Now, the question is where this might take the BoE if it begins to spread. There are two paths that can be taken now that they’ve gotten the basic mechanics of money creation correct. The first path, is that they see this as part and parcel of the New Keynesian paradigm. That is, they will integrate these insights into the standard ISLM model by modifying the upward-sloping LM curve to represent instead a Taylor Rule. This is precisely what New Keynesian authors like David Romer have already done.

If this path is taken then nothing much will change. In such a conception of the world the central bank will be seen to be fully in control of the economy through the use of their interest rate policies. In more theoretical terms this would imply a linear relationship between the interest rate and investment. Obviously today that does not square with the facts. Since 2008 central banks the world over have completely lost control over the economy (whether they ever had such control is an altogether different question). The BoE, however, could chalk this up as some sort of ‘anomaly’ and continue to consider the interest rate an omnipotent Archimedean lever outside of certain very specific conditions.

From the explicit statements by the Bank so far this path seems the more likely. But there is another path that their new understanding could lead BoE economists down; that is, they might begin to see the central bank less as an institution whose goal is to steer the economy and more as an institution that is there to provide funding and advice to the government. This is, as I have noted before, what the BoE was actually set up to do. Indeed, most central banks — with the notable exception of the Fed (this history is complicated, I won’t get into it) — were set up to fund governments.

By this reading the state is primarily responsible for the management of economic activity. Thus fiscal policy and not monetary policy would be the key policy lever by which government officials steer the economy — not monetary policy. If this path were pursued the BoE would take an altogether different role in macroeconomic management. It would advise government on how best to use its fiscal levers to steer the economy and it would provide it with funding. The central bank would then become a sort of watchdog on government activity.

This is actually how the BoE largely functioned between 1945 and the beginning of the monetarist era in the late 1970s. The Tory-led Radcliffe Commission of 1957 — discussed here — had found that monetary policy was a fairly ineffective tool at managing the economy and it became fairly widely accepted that the BoE should take a different role in macroeconomic management.

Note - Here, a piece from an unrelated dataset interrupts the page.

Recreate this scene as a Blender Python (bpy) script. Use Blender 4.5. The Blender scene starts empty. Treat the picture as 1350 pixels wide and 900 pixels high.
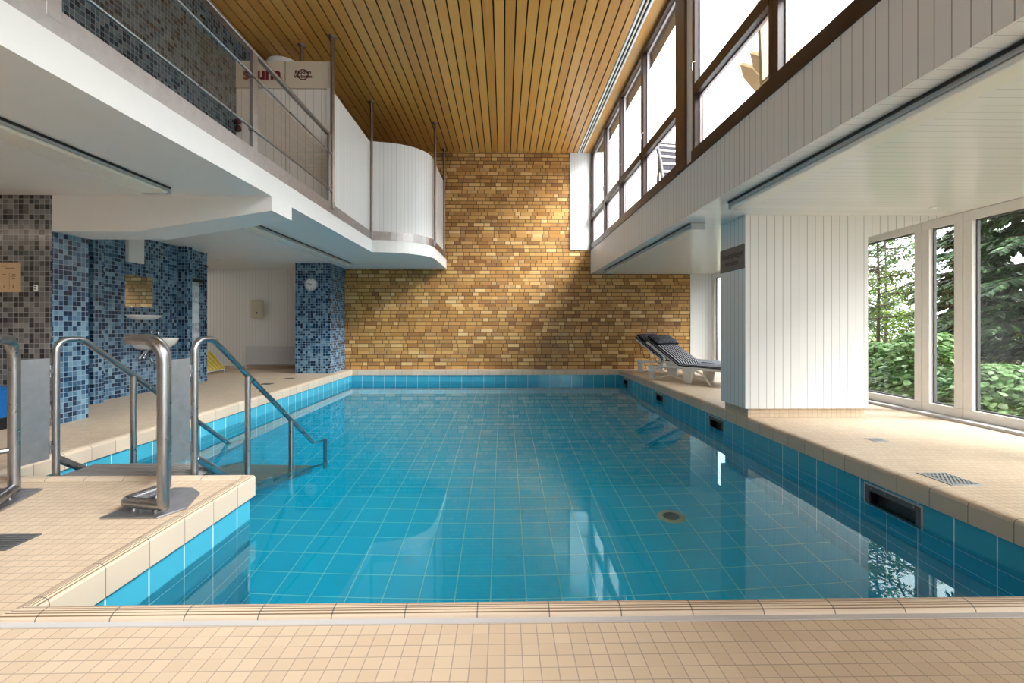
import bpy, bmesh, math, random
from mathutils import Vector, Matrix
R = math.radians
random.seed(7)
SC = bpy.context.scene
COL = SC.collection

# ------------------------------------------------------------------ node helpers
class NT:
    def __init__(s, name):
        s.mat = bpy.data.materials.new(name); s.mat.use_nodes = True
        s.t = s.mat.node_tree; s.t.nodes.clear()
        s.out = s.t.nodes.new('ShaderNodeOutputMaterial')
    def n(s, typ, **kw):
        x = s.t.nodes.new(typ)
        for k, v in kw.items(): setattr(x, k, v)
        return x
    def put(s, sock, v):
        if hasattr(v, 'is_output'): s.t.links.new(v, sock)
        else:
            if sock.type == 'RGBA' and len(v) == 3: v = (*v, 1)
            sock.default_value = v
    def m(s, op, a, b=0.0, c=0.0):
        x = s.n('ShaderNodeMath', operation=op)
        for i, v in enumerate((a, b, c)): s.put(x.inputs[i], v)
        return x.outputs[0]
    def uv(s):
        x = s.n('ShaderNodeUVMap'); x.uv_map = 'UVMap'
        q = s.n('ShaderNodeSeparateXYZ'); s.t.links.new(x.outputs[0], q.inputs[0])
        return q.outputs[0], q.outputs[1], x.outputs[0]
    def xyz(s, a, b, c=0.0):
        x = s.n('ShaderNodeCombineXYZ')
        for i, v in enumerate((a, b, c)): s.put(x.inputs[i], v)
        return x.outputs[0]
    def white(s, vec):
        x = s.n('ShaderNodeTexWhiteNoise', noise_dimensions='3D'); s.put(x.inputs['Vector'], vec)
        return x.outputs['Value']
    def noise(s, vec, scale, detail=3, rough=.5):
        x = s.n('ShaderNodeTexNoise'); s.put(x.inputs['Vector'], vec)
        x.inputs['Scale'].default_value = scale; x.inputs['Detail'].default_value = detail
        x.inputs['Roughness'].default_value = rough
        return x.outputs['Fac']
    def ramp(s, fac, stops, mode='LINEAR'):
        x = s.n('ShaderNodeValToRGB'); cr = x.color_ramp; cr.interpolation = mode
        while len(cr.elements) < len(stops): cr.elements.new(1)
        for e, (p, c) in zip(cr.elements, stops): e.position = p; e.color = (*c, 1)
        s.put(x.inputs[0], fac); return x.outputs[0]
    def mix(s, f, a, b, mode='MIX'):
        x = s.n('ShaderNodeMix', data_type='RGBA', blend_type=mode)
        s.put(x.inputs[0], f); s.put(x.inputs[6], a); s.put(x.inputs[7], b)
        return x.outputs[2]
    def bump(s, h, strength=.3, dist=.005):
        x = s.n('ShaderNodeBump'); s.put(x.inputs['Height'], h)
        x.inputs['Strength'].default_value = strength; x.inputs['Distance'].default_value = dist
        return x.outputs[0]
    def bsdf(s, color, rough=.5, metal=0.0, normal=None, spec=.5, **kw):
        x = s.n('ShaderNodeBsdfPrincipled')
        s.put(x.inputs['Base Color'], color); s.put(x.inputs['Roughness'], rough)
        s.put(x.inputs['Metallic'], metal); x.inputs['Specular IOR Level'].default_value = spec
        if normal is not None: s.put(x.inputs['Normal'], normal)
        for k, v in kw.items(): s.put(x.inputs[k], v)
        s.t.links.new(x.outputs[0], s.out.inputs[0]); return x

def plain(name, color, rough=.5, metal=0.0, spec=.5):
    k = NT(name); p = k.n('ShaderNodeTexCoord').outputs['Object']
    n = k.noise(p, 9, 3)
    c = k.mix(k.m('MULTIPLY', n, .16), color, tuple(v * .72 for v in color))
    k.bsdf(c, rough, metal, spec=spec); return k.mat

def tiles(name, pu, pv, stops, grout, gw, rough=.25, off=(0, 0), grough=.7, bump=.35, spec=.5, mode='LINEAR', dirt=.12):
    k = NT(name); u, v, vec = k.uv()
    a = k.m('DIVIDE', k.m('SUBTRACT', u, off[0]), pu); b = k.m('DIVIDE', k.m('SUBTRACT', v, off[1]), pv)
    r = k.white(k.xyz(k.m('FLOOR', a), k.m('FLOOR', b), .5))
    c = k.ramp(r, stops, mode)
    n = k.noise(vec, 2.3, 4)
    c = k.mix(k.m('MULTIPLY', n, dirt), c, (.25, .22, .2), 'MULTIPLY')
    du = k.m('MULTIPLY', k.m('SUBTRACT', .5, k.m('ABSOLUTE', k.m('SUBTRACT', k.m('FRACT', a), .5))), pu)
    dv = k.m('MULTIPLY', k.m('SUBTRACT', .5, k.m('ABSOLUTE', k.m('SUBTRACT', k.m('FRACT', b), .5))), pv)
    g = k.m('LESS_THAN', k.m('MINIMUM', du, dv), gw / 2)
    c = k.mix(g, c, grout)
    ro = k.m('ADD', rough, k.m('MULTIPLY', g, grough - rough))
    k.bsdf(c, ro, 0.0, k.bump(k.m('SUBTRACT', 1.0, g), bump, .002), spec)
    return k.mat

def boards(name, color, pitch, axis='u', groove=.006, dark=.45, rough=.4, off=0.0, var=.06):
    k = NT(name); u, v, vec = k.uv()
    a = k.m('DIVIDE', k.m('SUBTRACT', u if axis == 'u' else v, off), pitch)
    r = k.white(k.xyz(k.m('FLOOR', a), .3, .2))
    c = k.mix(k.m('MULTIPLY', r, var * 2), color, tuple(x * .8 for x in color))
    d = k.m('MULTIPLY', k.m('SUBTRACT', .5, k.m('ABSOLUTE', k.m('SUBTRACT', k.m('FRACT', a), .5))), pitch)
    g = k.m('LESS_THAN', d, groove / 2)
    c = k.mix(g, c, tuple(x * dark for x in color))
    k.bsdf(c, rough, 0.0, k.bump(k.m('SUBTRACT', 1.0, g), .5, .004))
    return k.mat

def wood(name, stops, rough=.4, along='y', island=True):
    k = NT(name); p = k.n('ShaderNodeTexCoord').outputs['Object']
    mp = k.n('ShaderNodeMapping'); k.t.links.new(p, mp.inputs[0])
    mp.inputs['Scale'].default_value = {'y': (40, 1.4, 40), 'z': (40, 40, 1.4), 'x': (1.4, 40, 40)}[along]
    n = k.noise(mp.outputs[0], 1.2, 5, .6)
    isl = k.n('ShaderNodeNewGeometry').outputs['Random Per Island'] if island else .5
    f = k.m('ADD', k.m('MULTIPLY', n, .55), k.m('MULTIPLY', isl, .45))
    k.bsdf(k.ramp(f, stops), rough); return k.mat

def brick(name):
    k = NT(name); u, v, vec = k.uv()
    H, L = .0838, .382
    row = k.m('FLOOR', k.m('DIVIDE', v, H)); fv = k.m('FRACT', k.m('DIVIDE', v, H))
    off = k.white(k.xyz(row, 1.7, 4.1))
    a = k.m('ADD', k.m('DIVIDE', u, L), k.m('MULTIPLY', off, 5.0))
    unit = k.m('FLOOR', a); fu = k.m('FRACT', a)
    sw = k.m('ADD', .60, k.m('MULTIPLY', k.white(k.xyz(unit, row, 9.3)), .13))
    hd = k.m('GREATER_THAN', fu, sw)
    idx = k.m('ADD', k.m('MULTIPLY', unit, 2.0), hd)
    r1 = k.white(k.xyz(idx, row, .5)); r2 = k.white(k.xyz(idx, row, 7.5))
    f1 = k.m('MULTIPLY', k.m('MINIMUM', fu, k.m('MINIMUM', k.m('SUBTRACT', 1.0, fu), k.m('ABSOLUTE', k.m('SUBTRACT', fu, sw)))), L)
    f2 = k.m('MULTIPLY', k.m('MINIMUM', fv, k.m('SUBTRACT', 1.0, fv)), H)
    g = k.m('LESS_THAN', k.m('MINIMUM', f1, f2), .0068)
    c = k.ramp(r1, [(0, (.30, .128, .032)), (.10, (.46, .225, .060)), (.5, (.60, .325, .095)), (.82, (.70, .42, .145)), (1, (.86, .60, .29))])
    n = k.noise(vec, 11, 4, .65)
    c = k.mix(k.m('MULTIPLY', k.m('GREATER_THAN', r2, .80), k.m('MULTIPLY', n, .8)), c, (.20, .09, .05))
    c = k.mix(k.m('MULTIPLY', k.noise(vec, 38, 3), .42), c, (.42, .25, .10), 'MULTIPLY')
    c = k.mix(g, c, (.10, .055, .024))
    k.bsdf(c, k.m('ADD', .38, k.m('MULTIPLY', g, .45)), 0.0, k.bump(k.m('SUBTRACT', 1.0, g), .6, .006))
    return k.mat

def steel(name, color=(.46, .45, .46), rough=.3, blotch=.5):
    k = NT(name); p = k.n('ShaderNodeTexCoord').outputs['Object']
    n = k.noise(p, 14, 5, .6)
    c = k.mix(k.m('MULTIPLY', n, blotch), color, tuple(v * .45 for v in color))
    k.bsdf(c, k.m('ADD', rough - .08, k.m('MULTIPLY', n, .22)), 1.0); return k.mat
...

The question now becomes: which path with the BoE take? Will it reign in a new era in central banking and macroeconomic understanding? Or will it fall back on New Keynesian nostrums and integrate their new understanding of monetary operations into the old Gospels? The answer to this question will depend on the skill, the honesty and the integrity of those working in the Bank.

If all they want is a false sense of power — wherein they can appear to be the Masters of the Economy but are in fact no such thing — then they can swallow the New Keynesian soporific. But if they want to be honest with themselves, policymakers and the general public — that is, if they want to act like enlightened individuals — then they will have to reinterpret their role in macroeconomic management altogether. Perhaps a more cynical and succinct formulation of this question might be: who do the BoE want to impress; the general public with their enlightened attempts to steer the economy… or the City of London with their false pronouncements that they control all?